__Data segment__.

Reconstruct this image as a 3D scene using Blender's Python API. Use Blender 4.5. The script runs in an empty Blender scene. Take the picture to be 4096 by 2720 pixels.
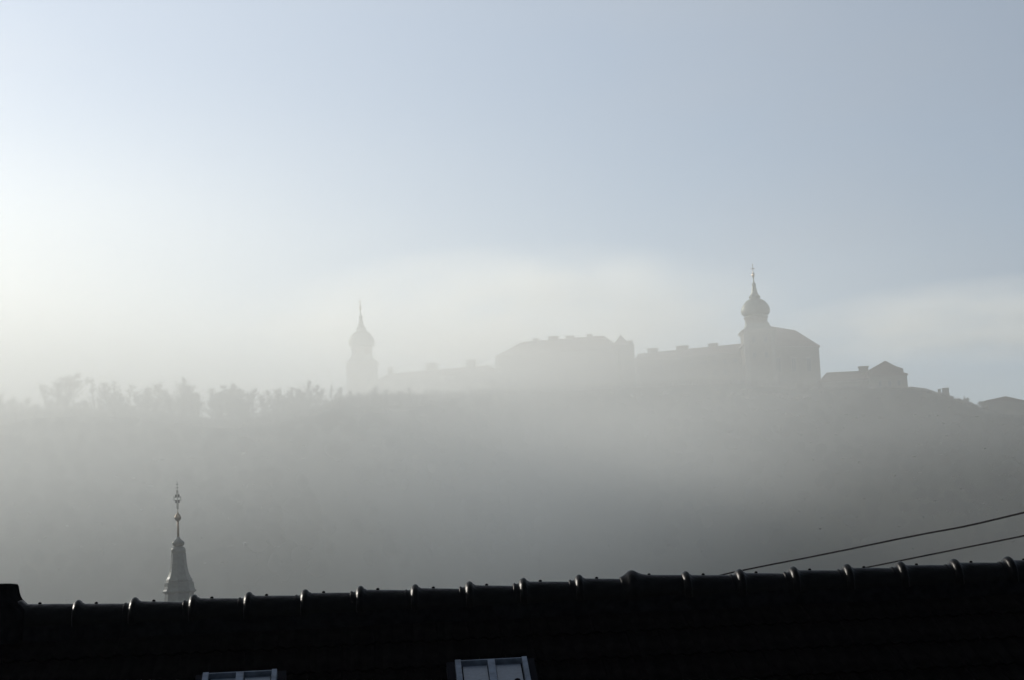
import bpy, bmesh, math, random
from mathutils import Vector, Matrix, noise
R = math.radians
random.seed(7)
C = bpy.context.scene.collection
scene = bpy.context.scene

# ------------------------------------------------------------------ camera
F = 7000.0                      # focal length in pixels of the 4096 px wide frame
PITCH, ROLL = R(7.5), R(2.66)
EYE = Vector((0, 0, 9.0))
f0 = Vector((0, math.cos(PITCH), math.sin(PITCH)))
u0 = Vector((0, -math.sin(PITCH), math.cos(PITCH)))
r0 = Vector((1, 0, 0))
cr = r0 * math.cos(ROLL) - u0 * math.sin(ROLL)
cu = r0 * math.sin(ROLL) + u0 * math.cos(ROLL)
cam_d = bpy.data.cameras.new('camera')
cam = bpy.data.objects.new('camera', cam_d)
C.objects.link(cam)
cam.matrix_world = Matrix(((cr.x, cu.x, -f0.x, EYE.x), (cr.y, cu.y, -f0.y, EYE.y),
                           (cr.z, cu.z, -f0.z, EYE.z), (0, 0, 0, 1)))
cam_d.sensor_width = 36.0
cam_d.lens = 36.0 * F / 4096.0
cam_d.clip_start = 0.1
cam_d.clip_end = 20000
scene.camera = cam

# ------------------------------------------------------------------ sun, sky, exposure
SUN_AZ, SUN_EL = R(-47), R(19)      # azimuth from the view axis (+Y), negative = to the left
SUN_STRENGTH, SKY_STRENGTH, EXPOSURE = 4.8, 0.15, -0.24
HAZE_DENSITY, HAZE_G = 0.0001, 0.45
FOG_DENSITY, FOG_G = 0.00108, 0.41
BANK_DENSITY = 0.0050
sun_dir = Vector((math.sin(SUN_AZ) * math.cos(SUN_EL), math.cos(SUN_AZ) * math.cos(SUN_EL), math.sin(SUN_EL)))
sd = bpy.data.lights.new('sun', 'SUN')
sd.energy = SUN_STRENGTH
sd.angle = R(0.5)
sd.color = (1.0, 0.945, 0.85)
sun = bpy.data.objects.new('sun', sd)
C.objects.link(sun)
sun.rotation_euler = (-sun_dir).to_track_quat('-Z', 'Y').to_euler()

world = bpy.data.worlds.new('World')
scene.world = world
world.use_nodes = True
nt = world.node_tree
bg = nt.nodes['Background']
bg.inputs['Strength'].default_value = SKY_STRENGTH
sky = nt.nodes.new('ShaderNodeTexSky')
sky.sky_type = 'NISHITA'
sky.sun_disc = False
sky.sun_elevation = SUN_EL
sky.sun_rotation = SUN_AZ
sky.altitude = 200
sky.air_density = 1.0
sky.dust_density = 0.6
sky.ozone_density = 2.0
# thin high veil of cloud, the same all round the sky
geo = nt.nodes.new('ShaderNodeTexCoord')
mp = nt.nodes.new('ShaderNodeMapping'); mp.inputs['Scale'].default_value = (1.6, 1.6, 4.5)
mp.inputs['Location'].default_value = (0.3, 0.1, 0.55)
ns = nt.nodes.new('ShaderNodeTexNoise'); ns.inputs['Scale'].default_value = 1.7; ns.inputs['Detail'].default_value = 3
rmp = nt.nodes.new('ShaderNodeMapRange')
rmp.inputs['From Min'].default_value = 0.42; rmp.inputs['From Max'].default_value = 0.75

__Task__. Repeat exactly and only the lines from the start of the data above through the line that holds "scene = bpy.context.scene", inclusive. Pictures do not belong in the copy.

__The answer__.
Reconstruct this image as a 3D scene using Blender's Python API. Use Blender 4.5. The script runs in an empty Blender scene. Take the picture to be 4096 by 2720 pixels.
import bpy, bmesh, math, random
from mathutils import Vector, Matrix, noise
R = math.radians
random.seed(7)
C = bpy.context.scene.collection
scene = bpy.context.scene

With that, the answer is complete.